Robert L. Heller, first chancellor of UMD

Robert Heller: 1977-1987

In January 1977, Robert L. Heller was named provost at UMD. He received his Ph. D. in 1950 from the University of Missouri, then came to UMD that same year to start its geology department. He served as assistant provost from 1969–72, associate provost from 1972–76; and acting provost from 1976–77. He was named UMD’s first chancellor in 1985. Heller retired in June 1987. UMD’s Heller Hall was named in his honor the following year. Before his death in 1993, former students, colleagues, and friends donated generously to establish the Robert L. Heller Professorship in Geology.

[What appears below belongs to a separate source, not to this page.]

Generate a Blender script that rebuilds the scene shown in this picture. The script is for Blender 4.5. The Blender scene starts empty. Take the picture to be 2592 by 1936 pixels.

Lawrence A. Ianni, former chancellor of UMD

Lawrence A. Ianni: 1987-1995

Lawrence A. Ianni took office as UMD’s chancellor in July 1987. Previously he had served as provost and vice president for academic affairs at San Francisco State University. He earned his Ph.D. in English. Enrollment grew to 8,000 during Ianni’s tenure. In May 1994, he announced he was stepping down as chancellor.
 After retiring, he wrote several novels. In 2011, UMD named its new residence hall in his honor.

Kathryn A. Martin

Kathryn A. Martin: 1995-2010

Kathryn A. Martin, former dean of the College of Fine and Applied Arts at the University of Illinois at Urbana, Champaign, was inaugurated in November 1995 as the eighth chancellor of UMD. She was the first woman chancellor in the University of Minnesota system.
 A native of Rhinelander, Wisconsin, she earned her Ph.D. in Education from the University of San Francisco. During her tenure as UMD's chancellor, 11 new buildings were constructed on campus, including the library, the James I. Swenson Science Building, Weber Music Hall, and the Labovitz School of Business and Economics. In September 2009, Martin announced she would retire in 2010. UMD’s library was named in her honor in 2013.

Chancellor Lendley Black

Lendley C. Black: 2010 to present

Lendley C. Black began his tenure as the ninth chancellor of UMD on Aug. 1, 2010. Before coming to UMD, he served as provost and vice president for academic affairs at Kennesaw State University in Kennesaw, Ga.
 Prior to that, he was at Emporia State University in Emporia, Kansas, where he served as dean of the College of Liberal Arts and Sciences for nine years, director of undergraduate studies for three years, and director of student advising for three years. He earned his Ph.D. in theatre at the University of Kansas. His teaching interests include directing, theatre performance, theatre history, dramatic literature, and theatre appreciation.